We can’t pity anyone really as all of the flaws of this film should have been obvious when the script, if it remotely resembled the one in the finished film, was first presented. Stories from the troubled production imply there is an even worse version out there than this. I hope we never get to see it.

I also cringed at the sheer crassness of everything. The climax sees Dubai get hit by a tidal wave, Rio hit by an ice storm-tidal wave thingy, Mumbai get hit by tornadoes, and Moscow by a heat ray. Millions dead, colossal disaster, humanitarian catastrophe, but everyone at NASA are in tears for the loss of one man in orbit (#spoilernotaspoiler). There’s an unpleasant racist undercurrent that bubbles along through out the film – ethnic characters are killed off, but white guys save the day. Mumbai gets flattened, Hong Kong blown up, Dubai drowned, Tokyo pelted, Rio … actually I don’t know what the f*** happened to Rio, but the only white city we see affected was Moscow – presumably because no-one likes Russians. Oh, and Devlin has to save the bloody dog. Again.
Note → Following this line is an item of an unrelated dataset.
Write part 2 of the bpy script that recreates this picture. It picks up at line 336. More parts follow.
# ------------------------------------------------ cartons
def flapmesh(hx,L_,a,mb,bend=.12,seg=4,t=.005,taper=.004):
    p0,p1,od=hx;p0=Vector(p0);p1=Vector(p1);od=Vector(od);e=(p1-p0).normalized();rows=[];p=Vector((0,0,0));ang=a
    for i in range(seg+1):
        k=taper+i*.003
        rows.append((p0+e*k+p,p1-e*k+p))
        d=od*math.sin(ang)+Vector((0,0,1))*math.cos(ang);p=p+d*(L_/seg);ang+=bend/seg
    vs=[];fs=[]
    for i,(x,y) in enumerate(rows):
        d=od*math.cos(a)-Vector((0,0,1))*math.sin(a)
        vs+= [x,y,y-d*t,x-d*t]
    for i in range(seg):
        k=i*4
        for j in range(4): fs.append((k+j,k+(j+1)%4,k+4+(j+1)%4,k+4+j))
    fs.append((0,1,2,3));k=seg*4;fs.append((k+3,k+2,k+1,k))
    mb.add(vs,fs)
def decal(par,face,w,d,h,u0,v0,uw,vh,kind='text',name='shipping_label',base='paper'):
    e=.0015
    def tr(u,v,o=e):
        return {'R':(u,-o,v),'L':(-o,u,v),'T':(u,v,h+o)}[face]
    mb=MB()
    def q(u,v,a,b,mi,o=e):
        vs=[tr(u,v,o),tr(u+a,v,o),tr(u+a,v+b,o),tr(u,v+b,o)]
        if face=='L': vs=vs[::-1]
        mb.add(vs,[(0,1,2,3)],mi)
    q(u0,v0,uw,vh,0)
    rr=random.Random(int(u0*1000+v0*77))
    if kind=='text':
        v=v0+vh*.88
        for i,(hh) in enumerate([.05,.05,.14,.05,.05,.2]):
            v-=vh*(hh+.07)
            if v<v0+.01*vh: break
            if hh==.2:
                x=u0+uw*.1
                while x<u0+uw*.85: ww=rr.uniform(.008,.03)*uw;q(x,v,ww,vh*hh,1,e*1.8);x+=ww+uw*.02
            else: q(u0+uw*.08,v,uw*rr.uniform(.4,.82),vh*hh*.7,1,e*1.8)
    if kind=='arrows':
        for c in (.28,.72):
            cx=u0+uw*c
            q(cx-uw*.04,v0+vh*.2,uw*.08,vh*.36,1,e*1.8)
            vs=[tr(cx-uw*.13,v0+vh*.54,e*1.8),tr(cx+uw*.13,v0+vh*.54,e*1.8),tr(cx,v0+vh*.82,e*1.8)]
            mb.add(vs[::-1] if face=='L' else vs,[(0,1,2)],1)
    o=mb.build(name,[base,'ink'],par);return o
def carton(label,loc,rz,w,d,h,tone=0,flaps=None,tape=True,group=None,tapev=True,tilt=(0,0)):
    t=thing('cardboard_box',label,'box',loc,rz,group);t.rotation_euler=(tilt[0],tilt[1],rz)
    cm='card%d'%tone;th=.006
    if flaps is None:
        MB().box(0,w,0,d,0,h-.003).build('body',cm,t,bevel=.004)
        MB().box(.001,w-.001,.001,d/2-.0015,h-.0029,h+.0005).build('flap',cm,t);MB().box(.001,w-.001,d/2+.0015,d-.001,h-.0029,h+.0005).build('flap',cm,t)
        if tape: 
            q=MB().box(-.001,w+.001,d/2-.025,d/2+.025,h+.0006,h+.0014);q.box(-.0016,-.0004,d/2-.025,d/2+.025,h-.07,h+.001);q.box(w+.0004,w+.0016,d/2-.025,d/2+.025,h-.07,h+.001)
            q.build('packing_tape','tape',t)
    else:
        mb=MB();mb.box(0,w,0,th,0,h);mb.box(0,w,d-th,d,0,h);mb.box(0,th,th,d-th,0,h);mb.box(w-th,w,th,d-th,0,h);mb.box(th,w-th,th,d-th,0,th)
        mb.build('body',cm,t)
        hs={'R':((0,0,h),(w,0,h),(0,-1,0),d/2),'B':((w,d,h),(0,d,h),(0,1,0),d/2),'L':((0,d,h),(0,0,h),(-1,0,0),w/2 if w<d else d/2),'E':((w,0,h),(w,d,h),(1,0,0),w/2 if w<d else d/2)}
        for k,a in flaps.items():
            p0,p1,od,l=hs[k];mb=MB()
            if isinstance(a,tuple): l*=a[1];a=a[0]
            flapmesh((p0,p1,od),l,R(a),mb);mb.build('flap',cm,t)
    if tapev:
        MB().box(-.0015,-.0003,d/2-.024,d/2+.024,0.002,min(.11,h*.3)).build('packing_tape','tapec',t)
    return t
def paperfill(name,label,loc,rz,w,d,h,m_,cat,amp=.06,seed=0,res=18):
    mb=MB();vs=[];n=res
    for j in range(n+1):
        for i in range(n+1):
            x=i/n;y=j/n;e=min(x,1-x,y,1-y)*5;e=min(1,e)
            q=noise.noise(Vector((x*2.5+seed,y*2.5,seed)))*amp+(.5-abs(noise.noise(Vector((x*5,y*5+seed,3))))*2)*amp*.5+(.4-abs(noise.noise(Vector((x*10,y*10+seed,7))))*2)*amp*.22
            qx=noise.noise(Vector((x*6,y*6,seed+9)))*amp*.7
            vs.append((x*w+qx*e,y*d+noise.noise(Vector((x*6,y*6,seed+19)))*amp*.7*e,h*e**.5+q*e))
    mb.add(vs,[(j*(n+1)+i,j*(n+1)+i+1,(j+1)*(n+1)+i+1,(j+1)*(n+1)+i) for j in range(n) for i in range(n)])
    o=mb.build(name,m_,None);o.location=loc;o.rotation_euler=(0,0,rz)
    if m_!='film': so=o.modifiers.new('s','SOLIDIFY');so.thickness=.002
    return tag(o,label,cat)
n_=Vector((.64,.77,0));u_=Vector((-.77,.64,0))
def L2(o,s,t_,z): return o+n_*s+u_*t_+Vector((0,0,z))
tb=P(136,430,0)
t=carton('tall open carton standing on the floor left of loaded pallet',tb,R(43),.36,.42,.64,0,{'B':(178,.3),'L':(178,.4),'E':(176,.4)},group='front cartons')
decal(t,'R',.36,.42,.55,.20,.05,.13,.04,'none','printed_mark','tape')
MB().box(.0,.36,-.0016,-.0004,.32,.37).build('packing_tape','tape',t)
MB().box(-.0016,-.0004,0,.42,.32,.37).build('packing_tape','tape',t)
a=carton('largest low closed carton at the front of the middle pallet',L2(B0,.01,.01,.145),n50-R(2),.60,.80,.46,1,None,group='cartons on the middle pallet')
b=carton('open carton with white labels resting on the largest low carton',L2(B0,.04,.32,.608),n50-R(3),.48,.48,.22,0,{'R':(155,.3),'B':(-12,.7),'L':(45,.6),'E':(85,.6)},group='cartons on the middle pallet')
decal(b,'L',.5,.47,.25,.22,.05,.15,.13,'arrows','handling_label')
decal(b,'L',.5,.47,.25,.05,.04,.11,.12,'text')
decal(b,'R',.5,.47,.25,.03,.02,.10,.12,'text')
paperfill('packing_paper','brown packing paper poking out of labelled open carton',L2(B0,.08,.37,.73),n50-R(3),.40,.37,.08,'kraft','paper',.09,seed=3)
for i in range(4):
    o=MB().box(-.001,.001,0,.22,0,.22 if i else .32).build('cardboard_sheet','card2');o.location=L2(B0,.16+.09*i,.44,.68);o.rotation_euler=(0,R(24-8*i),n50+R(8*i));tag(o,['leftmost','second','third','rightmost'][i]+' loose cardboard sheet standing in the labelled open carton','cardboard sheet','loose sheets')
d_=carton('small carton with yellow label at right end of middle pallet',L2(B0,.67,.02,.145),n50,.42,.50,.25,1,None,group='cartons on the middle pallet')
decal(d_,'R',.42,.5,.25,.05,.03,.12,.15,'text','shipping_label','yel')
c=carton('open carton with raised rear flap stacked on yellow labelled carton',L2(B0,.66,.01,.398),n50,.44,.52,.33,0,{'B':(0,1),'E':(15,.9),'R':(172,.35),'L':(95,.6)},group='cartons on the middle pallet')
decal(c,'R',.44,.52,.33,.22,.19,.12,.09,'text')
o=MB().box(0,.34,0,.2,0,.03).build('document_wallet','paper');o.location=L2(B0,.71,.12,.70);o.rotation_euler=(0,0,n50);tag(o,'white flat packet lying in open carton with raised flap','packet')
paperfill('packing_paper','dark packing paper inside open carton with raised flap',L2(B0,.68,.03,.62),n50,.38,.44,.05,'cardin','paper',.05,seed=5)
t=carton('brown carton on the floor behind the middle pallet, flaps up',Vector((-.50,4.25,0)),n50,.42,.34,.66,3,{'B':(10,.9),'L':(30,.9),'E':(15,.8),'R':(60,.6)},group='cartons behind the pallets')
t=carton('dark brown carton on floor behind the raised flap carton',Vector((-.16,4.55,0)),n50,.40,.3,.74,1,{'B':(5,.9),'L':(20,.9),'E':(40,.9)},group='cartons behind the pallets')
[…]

I spent huge parts of my time watching this through my fingers. I wasn’t remotely annoyed with the 12 year old got bored and asked his Mom “Why are they doing that?” Eliciting the beautiful response from his mother: “I really don’t know”. I wasn’t annoyed with the lady next to me gave up and began viewing Facebook. That usually really annoys me, but this time, I wanted to be looking at Facebook. I wanted to leave. I wanted to be doing anything else than watch this film.

It is dull, unoriginal, insultingly stupid and bereft of almost all entertainment value.